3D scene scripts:
···
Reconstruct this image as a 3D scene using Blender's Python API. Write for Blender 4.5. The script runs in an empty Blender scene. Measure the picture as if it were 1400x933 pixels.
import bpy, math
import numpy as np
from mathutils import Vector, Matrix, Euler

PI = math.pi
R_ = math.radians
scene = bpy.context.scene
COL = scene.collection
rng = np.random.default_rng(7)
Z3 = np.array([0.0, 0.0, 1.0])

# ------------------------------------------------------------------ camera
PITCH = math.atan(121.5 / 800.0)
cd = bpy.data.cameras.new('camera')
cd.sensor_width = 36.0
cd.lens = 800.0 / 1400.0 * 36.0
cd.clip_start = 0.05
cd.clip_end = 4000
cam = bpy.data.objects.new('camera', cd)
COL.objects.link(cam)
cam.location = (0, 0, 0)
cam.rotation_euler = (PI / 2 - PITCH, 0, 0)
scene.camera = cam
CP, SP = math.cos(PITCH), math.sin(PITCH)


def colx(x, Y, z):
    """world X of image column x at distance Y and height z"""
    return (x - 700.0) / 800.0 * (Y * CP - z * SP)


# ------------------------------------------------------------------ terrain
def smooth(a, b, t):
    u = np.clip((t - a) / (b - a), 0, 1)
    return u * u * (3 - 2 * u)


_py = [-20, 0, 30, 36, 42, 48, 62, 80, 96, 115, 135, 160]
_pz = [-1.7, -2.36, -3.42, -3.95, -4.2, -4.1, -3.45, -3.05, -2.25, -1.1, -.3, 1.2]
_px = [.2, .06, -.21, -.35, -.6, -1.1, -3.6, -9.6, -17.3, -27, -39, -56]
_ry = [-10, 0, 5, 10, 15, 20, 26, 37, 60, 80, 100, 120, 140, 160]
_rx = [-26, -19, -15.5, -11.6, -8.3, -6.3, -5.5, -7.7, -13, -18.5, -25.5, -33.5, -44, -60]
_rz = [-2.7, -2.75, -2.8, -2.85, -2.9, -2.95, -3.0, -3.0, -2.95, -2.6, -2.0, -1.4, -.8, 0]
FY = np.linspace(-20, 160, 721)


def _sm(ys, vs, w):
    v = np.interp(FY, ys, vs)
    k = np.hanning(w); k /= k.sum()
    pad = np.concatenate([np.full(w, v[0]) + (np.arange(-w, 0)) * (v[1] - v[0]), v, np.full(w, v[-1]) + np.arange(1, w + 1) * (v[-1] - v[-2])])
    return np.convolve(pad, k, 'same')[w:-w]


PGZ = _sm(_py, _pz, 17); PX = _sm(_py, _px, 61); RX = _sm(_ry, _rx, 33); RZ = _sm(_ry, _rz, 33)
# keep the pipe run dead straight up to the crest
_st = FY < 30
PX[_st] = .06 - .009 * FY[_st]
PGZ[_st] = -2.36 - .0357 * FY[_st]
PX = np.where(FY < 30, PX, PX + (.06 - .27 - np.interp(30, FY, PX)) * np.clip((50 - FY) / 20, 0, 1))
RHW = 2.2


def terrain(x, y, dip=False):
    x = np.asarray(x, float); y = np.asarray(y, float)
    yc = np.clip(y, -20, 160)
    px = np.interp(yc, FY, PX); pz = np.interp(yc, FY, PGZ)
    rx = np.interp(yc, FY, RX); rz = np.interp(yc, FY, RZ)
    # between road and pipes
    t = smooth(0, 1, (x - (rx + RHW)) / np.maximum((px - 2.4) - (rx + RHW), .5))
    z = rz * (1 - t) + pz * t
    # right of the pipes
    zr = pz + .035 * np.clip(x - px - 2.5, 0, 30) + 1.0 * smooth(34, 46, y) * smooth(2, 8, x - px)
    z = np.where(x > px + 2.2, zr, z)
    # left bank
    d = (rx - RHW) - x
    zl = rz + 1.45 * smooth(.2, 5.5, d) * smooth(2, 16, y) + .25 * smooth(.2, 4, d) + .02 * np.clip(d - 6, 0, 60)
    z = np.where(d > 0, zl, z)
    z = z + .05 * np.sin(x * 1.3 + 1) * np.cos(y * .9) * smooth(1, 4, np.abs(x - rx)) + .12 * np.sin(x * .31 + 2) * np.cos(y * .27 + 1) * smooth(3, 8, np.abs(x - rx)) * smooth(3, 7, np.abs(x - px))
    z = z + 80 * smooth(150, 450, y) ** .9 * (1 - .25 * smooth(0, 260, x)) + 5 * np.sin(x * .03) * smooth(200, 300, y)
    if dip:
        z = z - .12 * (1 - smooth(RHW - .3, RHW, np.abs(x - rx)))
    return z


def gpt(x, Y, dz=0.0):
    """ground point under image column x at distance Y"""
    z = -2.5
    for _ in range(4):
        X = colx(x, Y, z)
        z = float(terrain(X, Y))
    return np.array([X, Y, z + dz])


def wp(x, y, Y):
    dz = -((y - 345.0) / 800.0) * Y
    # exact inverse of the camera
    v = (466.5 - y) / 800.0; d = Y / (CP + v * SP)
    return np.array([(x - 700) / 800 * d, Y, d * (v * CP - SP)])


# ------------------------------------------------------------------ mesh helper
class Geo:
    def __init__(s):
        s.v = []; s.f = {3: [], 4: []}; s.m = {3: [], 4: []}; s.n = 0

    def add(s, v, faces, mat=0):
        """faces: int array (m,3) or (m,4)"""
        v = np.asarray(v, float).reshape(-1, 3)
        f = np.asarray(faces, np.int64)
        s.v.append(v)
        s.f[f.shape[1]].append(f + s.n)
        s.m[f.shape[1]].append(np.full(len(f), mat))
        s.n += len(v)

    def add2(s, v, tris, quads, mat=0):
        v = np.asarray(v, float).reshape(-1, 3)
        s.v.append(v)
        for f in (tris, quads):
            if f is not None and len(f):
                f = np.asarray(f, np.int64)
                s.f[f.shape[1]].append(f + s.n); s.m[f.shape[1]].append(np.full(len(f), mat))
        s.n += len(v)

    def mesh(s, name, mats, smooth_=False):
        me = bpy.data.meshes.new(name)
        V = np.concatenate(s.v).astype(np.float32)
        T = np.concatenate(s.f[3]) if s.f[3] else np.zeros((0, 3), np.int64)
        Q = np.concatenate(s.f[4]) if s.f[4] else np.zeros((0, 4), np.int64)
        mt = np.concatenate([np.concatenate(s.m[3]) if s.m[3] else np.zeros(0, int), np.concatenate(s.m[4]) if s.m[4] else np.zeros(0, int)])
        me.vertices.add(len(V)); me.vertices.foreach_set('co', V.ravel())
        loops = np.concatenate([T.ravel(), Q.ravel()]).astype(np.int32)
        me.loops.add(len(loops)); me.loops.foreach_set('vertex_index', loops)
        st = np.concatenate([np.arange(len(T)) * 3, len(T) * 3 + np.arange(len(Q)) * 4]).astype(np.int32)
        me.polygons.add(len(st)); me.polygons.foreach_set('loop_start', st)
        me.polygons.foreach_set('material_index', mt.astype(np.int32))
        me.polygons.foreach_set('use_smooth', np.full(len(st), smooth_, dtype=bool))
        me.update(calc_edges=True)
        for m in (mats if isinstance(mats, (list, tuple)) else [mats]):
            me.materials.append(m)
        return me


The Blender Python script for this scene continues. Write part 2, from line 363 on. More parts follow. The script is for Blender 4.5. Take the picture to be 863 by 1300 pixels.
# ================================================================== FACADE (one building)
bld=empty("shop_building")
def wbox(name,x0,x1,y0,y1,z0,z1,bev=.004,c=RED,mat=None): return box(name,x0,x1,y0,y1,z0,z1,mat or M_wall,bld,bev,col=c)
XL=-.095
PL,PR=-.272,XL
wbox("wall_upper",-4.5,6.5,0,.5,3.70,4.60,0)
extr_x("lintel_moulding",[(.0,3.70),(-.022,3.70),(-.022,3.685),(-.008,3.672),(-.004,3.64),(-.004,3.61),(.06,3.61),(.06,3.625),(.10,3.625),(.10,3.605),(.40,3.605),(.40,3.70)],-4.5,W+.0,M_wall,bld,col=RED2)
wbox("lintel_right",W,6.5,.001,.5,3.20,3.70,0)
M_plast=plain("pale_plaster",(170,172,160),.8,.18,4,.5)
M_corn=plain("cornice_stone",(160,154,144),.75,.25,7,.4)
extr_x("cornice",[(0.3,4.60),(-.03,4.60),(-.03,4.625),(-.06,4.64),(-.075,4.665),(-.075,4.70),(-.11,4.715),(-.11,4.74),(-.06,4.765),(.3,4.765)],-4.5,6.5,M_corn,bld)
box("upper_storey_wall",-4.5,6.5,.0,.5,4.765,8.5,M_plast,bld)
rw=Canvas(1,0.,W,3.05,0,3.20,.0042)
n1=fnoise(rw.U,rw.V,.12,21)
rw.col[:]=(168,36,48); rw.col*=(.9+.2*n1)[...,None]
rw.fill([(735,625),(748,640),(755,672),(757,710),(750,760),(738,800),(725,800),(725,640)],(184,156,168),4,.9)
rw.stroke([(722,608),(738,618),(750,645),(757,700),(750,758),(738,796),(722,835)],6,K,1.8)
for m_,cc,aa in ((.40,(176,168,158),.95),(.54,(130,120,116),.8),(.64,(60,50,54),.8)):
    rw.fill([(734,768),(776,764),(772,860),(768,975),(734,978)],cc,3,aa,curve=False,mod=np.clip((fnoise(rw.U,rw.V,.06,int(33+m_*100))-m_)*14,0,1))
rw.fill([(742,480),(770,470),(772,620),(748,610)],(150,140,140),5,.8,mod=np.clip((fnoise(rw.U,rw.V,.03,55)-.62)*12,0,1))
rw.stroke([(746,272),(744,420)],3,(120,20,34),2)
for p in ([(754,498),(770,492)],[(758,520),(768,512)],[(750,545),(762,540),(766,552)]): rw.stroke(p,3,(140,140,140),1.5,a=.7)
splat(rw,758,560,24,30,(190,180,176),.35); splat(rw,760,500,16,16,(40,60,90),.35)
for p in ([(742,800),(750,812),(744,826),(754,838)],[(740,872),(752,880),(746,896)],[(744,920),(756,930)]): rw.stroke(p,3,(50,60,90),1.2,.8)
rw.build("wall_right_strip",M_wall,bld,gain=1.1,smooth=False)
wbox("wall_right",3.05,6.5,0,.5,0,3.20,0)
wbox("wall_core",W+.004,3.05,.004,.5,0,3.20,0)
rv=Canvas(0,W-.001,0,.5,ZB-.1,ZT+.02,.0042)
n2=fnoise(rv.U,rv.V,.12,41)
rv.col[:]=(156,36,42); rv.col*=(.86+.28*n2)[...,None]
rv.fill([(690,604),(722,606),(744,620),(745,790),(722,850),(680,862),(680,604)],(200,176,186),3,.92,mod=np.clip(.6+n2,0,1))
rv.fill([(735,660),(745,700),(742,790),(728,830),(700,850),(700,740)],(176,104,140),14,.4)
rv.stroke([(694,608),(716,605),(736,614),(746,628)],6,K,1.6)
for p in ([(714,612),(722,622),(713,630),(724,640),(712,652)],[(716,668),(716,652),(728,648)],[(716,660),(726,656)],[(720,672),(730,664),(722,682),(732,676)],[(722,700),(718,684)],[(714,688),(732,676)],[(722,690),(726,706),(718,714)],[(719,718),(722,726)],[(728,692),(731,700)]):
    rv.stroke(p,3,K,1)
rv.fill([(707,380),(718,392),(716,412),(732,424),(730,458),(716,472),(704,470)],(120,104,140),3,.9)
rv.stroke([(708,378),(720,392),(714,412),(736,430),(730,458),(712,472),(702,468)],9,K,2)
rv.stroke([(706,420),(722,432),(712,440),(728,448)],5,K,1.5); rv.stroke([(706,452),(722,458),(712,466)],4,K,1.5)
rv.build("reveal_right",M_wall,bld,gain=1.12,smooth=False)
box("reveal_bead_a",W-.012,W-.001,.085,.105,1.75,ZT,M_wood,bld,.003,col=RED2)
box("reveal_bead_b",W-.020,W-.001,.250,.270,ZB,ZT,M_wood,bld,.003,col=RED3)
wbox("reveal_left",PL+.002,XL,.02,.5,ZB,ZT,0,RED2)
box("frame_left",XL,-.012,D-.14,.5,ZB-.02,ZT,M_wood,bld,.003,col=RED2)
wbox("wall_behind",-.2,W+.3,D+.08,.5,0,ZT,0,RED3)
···
What this task involves: Copy down every line of the entries containing the word "pixels".

Response:
Reconstruct this image as a 3D scene using Blender's Python API. Write for Blender 4.5. The script runs in an empty Blender scene. Measure the picture as if it were 1400x933 pixels.
The Blender Python script for this scene continues. Write part 2, from line 363 on. More parts follow. The script is for Blender 4.5. Take the picture to be 863 by 1300 pixels.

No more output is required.